Sometimes great work ethic means going above and beyond, a willingness to serve outside of your job description, and adding value for the greater good (and believe me, this almost never goes unnoticed). Great work ethic means always showing up your best - even if that best looks slightly different each day. Finally, it means never giving up on yourself. The team needs you to believe in yourself just as much as they do (if not more!).

The dance industry is small, regardless of where you live. Choreographers, directors, and producers all talk to each other. A lot. Choreographers refer dancers to one another just as producers and directors refer choreographers amongst themselves. No one in the industry has time to constantly look for new talent and replace people. Auditions are expensive and time-consuming. The most efficient way is to stick to great, versatile, reliable performers who are a pleasure to work with. This is why work ethic is important. It will take you far and most importantly - it will keep you there.

Mixing It Up

So what’s the essential mixture to achieve a high level of professionalism in the workplace as a dancer? The importance and power of “talent” has been blown out of proportion by our society and culture. Yes, talent can perhaps start you off on your way to greatness. But be careful. If you rest on a few laurels, talent could keep you unprepared for the real tests of professional dance life. On the other hand, if you don’t feel exceptionally talented but love to dance and dream of doing it professionally - good news! With hard work, patience and consistency you’ll get there and very possibly outgrow the naturally “talented ones” sooner than you think.

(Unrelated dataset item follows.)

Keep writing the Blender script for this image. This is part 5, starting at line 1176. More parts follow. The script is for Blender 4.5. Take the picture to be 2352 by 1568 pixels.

To secure a successful and lasting dance career, developing versatile skills and topping it off with a strong work ethic is a must. It will become your holy grail, a true K.O. to any professional adversity. It will not only make you more hirable, but provide longevity as a high-quality, reliable star performer. Versatility, consistency and great work ethic are what the next generation of dance veterans will be made of. And you just may be one in the making right now.